Exclusive-France’s Orange withdraws from process to buy stake in Ethio Telecom

By Aaron Ross

NAIROBI (Reuters) – French telecoms firm Orange told Reuters on Monday that it had decided to withdraw from the process to purchase an up to 45% stake in Ethiopian operator Ethio Telecom.

Orange submitted an expression of interest in 2021 to participate in the partial privatisation of Ethio Telecom, a former monopoly with more than 70 million subscribers, Ethiopia’s ambassador to Paris said at the time.

“Orange confirms that it has decided to withdraw from the ongoing process regarding the sale of 45% of Ethio Telecom,” the company said in a statement to Reuters.

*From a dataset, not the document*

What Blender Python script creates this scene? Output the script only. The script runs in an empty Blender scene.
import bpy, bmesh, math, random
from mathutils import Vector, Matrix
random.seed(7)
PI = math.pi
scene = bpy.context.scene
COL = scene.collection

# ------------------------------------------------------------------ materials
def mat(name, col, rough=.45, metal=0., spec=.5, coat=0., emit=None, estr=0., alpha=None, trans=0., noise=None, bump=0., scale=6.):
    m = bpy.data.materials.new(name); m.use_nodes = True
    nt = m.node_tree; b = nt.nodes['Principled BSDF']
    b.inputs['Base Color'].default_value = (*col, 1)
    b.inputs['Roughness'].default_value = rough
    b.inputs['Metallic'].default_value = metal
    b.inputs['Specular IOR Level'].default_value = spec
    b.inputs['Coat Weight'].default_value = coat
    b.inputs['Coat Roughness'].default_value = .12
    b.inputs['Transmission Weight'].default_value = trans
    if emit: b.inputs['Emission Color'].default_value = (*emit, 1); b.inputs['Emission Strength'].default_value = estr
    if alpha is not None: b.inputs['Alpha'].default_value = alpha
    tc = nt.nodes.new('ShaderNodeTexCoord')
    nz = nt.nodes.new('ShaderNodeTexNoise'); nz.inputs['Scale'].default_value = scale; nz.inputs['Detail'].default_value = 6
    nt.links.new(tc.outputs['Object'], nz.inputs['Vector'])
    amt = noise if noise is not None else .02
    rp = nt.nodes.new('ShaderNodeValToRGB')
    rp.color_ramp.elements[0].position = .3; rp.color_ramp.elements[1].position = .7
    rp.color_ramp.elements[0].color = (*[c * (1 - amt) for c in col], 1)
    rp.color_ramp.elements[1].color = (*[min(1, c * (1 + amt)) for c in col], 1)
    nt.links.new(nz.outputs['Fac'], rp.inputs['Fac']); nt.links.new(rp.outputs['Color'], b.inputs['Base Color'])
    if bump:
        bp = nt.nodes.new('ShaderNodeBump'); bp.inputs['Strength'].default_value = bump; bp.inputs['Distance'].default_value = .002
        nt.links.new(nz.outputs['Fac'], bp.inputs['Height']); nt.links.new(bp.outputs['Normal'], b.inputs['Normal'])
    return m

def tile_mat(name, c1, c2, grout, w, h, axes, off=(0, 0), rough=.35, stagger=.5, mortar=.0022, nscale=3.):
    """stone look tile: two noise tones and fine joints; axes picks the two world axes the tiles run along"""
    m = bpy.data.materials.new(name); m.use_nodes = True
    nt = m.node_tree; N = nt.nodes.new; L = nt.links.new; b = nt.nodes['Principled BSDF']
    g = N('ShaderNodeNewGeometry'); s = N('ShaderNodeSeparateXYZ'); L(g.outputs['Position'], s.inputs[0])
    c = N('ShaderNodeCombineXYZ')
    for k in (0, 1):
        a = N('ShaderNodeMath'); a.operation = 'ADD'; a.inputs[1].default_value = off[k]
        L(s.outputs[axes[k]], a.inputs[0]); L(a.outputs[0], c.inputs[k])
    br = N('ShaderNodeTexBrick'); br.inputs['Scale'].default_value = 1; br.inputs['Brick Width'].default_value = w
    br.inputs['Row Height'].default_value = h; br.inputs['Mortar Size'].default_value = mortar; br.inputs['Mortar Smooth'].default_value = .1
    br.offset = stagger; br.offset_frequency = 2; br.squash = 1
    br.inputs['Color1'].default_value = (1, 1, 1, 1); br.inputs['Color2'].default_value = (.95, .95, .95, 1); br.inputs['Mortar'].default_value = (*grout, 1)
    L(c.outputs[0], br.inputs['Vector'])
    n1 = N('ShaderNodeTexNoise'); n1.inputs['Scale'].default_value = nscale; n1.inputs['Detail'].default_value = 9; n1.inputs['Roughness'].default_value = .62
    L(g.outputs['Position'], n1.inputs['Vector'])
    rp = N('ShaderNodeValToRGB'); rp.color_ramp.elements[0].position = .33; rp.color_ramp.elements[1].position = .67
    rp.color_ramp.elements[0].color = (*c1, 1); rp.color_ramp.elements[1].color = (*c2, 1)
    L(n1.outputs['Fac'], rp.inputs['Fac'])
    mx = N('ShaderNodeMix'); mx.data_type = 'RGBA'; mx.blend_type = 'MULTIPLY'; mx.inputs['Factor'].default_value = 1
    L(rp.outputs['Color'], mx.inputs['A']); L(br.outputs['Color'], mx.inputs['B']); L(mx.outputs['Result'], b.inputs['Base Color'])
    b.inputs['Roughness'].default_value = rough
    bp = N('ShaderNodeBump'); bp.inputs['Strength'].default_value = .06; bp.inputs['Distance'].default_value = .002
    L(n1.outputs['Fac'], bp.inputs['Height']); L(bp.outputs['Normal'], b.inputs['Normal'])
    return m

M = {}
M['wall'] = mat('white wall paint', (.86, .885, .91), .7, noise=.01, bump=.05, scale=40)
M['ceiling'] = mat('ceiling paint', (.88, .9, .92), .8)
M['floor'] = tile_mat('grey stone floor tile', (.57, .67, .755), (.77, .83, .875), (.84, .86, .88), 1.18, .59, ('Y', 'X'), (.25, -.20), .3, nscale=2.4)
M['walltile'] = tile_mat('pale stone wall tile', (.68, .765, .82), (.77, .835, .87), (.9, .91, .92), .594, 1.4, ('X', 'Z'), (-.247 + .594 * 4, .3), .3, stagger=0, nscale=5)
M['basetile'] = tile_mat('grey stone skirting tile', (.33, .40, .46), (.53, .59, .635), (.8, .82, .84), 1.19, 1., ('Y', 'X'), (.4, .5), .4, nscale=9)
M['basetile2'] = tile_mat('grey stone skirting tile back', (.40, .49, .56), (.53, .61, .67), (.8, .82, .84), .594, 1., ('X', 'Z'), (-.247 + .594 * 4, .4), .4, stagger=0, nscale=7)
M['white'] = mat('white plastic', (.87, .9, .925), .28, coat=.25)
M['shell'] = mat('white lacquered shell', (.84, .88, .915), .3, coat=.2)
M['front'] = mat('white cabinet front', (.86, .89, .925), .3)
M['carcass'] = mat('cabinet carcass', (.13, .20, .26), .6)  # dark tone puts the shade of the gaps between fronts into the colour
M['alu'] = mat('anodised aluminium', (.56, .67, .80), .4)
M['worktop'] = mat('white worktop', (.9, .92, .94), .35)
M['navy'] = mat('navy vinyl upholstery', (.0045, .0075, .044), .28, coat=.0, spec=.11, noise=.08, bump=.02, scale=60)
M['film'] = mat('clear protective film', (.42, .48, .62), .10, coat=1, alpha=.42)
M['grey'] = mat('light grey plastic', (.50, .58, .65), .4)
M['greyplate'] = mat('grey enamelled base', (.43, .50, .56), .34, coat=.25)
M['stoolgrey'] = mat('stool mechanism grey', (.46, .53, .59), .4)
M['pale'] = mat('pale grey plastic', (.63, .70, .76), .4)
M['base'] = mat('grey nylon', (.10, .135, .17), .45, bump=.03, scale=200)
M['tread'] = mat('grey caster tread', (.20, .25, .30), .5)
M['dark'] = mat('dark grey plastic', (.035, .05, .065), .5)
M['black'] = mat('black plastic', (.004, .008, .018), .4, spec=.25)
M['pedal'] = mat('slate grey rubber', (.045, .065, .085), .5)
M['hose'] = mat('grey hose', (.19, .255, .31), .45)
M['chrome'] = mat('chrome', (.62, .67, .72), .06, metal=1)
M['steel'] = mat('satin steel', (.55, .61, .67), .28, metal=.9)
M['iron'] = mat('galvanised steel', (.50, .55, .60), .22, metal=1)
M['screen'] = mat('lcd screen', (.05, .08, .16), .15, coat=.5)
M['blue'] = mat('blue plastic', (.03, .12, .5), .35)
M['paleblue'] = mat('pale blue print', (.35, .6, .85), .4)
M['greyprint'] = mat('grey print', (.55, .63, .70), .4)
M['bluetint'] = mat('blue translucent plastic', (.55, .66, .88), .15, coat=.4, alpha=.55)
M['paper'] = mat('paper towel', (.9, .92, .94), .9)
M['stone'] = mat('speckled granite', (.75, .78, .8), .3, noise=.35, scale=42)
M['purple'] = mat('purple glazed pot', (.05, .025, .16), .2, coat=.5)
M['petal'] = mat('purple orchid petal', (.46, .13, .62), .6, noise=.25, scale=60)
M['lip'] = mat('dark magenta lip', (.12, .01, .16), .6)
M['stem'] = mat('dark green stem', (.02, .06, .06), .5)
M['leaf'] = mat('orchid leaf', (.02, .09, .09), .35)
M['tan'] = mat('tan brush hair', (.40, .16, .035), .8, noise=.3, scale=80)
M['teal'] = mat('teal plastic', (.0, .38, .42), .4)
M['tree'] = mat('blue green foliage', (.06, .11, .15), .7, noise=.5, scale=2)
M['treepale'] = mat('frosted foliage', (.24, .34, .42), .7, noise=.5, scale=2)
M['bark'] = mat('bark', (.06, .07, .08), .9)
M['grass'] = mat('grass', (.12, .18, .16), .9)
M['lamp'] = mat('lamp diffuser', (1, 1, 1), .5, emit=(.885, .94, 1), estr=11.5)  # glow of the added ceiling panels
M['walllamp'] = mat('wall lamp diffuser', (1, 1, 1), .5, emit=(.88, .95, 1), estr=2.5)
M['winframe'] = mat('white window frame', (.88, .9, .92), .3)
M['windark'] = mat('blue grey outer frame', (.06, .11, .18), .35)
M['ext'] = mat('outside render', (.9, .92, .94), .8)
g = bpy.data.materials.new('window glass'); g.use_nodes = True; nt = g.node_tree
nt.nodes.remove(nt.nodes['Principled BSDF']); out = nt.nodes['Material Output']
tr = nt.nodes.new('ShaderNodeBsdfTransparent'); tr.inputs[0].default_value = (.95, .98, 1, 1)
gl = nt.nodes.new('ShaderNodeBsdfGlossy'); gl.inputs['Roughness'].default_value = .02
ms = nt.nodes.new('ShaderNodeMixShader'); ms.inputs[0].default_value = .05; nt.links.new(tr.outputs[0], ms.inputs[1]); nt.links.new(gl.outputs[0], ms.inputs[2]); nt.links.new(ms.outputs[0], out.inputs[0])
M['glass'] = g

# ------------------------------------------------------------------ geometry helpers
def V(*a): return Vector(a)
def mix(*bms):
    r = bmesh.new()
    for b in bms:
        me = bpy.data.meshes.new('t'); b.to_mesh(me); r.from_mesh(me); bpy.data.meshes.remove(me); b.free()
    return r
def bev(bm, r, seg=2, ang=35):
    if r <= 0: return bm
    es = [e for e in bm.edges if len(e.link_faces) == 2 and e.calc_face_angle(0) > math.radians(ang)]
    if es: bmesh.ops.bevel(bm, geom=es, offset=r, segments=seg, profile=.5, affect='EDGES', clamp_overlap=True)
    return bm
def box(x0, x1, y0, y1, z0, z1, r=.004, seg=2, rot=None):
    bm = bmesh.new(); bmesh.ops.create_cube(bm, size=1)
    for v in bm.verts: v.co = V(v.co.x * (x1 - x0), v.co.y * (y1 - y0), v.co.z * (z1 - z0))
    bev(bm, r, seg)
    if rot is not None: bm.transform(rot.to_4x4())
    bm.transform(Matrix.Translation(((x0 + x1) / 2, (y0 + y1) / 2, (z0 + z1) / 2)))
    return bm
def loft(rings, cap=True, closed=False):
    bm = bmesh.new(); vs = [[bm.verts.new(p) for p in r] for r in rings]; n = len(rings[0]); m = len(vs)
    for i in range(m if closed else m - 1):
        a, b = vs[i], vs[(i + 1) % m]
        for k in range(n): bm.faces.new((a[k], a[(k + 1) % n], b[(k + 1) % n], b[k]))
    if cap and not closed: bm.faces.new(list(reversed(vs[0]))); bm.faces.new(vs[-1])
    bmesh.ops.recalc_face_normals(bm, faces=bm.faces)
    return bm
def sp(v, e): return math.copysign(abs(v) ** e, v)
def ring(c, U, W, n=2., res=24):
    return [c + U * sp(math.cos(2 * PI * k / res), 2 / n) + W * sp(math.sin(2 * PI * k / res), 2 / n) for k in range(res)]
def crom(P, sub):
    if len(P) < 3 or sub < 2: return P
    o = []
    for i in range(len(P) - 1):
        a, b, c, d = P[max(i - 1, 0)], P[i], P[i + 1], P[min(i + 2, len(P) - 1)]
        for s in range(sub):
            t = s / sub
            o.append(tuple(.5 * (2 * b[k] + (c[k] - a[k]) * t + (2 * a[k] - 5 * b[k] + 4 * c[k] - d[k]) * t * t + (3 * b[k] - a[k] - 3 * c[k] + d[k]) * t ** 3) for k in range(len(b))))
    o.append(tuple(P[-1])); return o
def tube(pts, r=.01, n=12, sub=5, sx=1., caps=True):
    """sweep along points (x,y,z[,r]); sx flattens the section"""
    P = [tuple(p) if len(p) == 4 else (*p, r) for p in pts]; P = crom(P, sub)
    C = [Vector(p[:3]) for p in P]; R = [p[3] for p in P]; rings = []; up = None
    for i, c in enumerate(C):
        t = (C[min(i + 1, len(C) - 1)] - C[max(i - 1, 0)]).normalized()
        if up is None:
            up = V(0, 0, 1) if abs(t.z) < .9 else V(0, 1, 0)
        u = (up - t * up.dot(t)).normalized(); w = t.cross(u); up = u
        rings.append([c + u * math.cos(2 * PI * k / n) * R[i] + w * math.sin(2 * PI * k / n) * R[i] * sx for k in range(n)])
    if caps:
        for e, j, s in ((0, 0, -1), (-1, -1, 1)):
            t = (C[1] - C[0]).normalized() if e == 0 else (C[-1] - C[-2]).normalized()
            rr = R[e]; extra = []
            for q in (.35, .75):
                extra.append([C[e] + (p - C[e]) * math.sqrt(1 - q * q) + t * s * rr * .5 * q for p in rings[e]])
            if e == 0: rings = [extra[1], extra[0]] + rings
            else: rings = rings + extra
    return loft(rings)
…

“After analysis, the Group believes that the conditions do not allow for the rapid deployment of our strategy and the completion of a project that would create value for the company.”

Ethio Telecom and Ethiopia’s finance ministry, which is overseeing the bidding process, did not immediately respond to requests for comment.

The telecommunications sector in Ethiopia, Africa’s second most populous country with around 120 million people, was seen as the big prize of Prime Minister Abiy Ahmed’s drive to liberalise the economy after coming to power in 2018.

In May 2021, a consortium led by Kenya’s top operator, Safaricom, won the first private licence to compete with Ethio Telecom.

Further liberalisation of the sector has been slowed by several factors, including a two-year civil war in the northern Tigray region that ended in November 2022 and difficult macroeconomic conditions.

Earlier this month, the government said it had cancelled a process to award a second private telecoms licence because of insufficient market interest.

Ethiopia first launched a tendering process for a 40% stake in Ethio Telecom in June 2021 before announcing in March 2022 that it was postponing the sale because of economic conditions. It then revived the process in November 2022 and increased the stake on offer in February.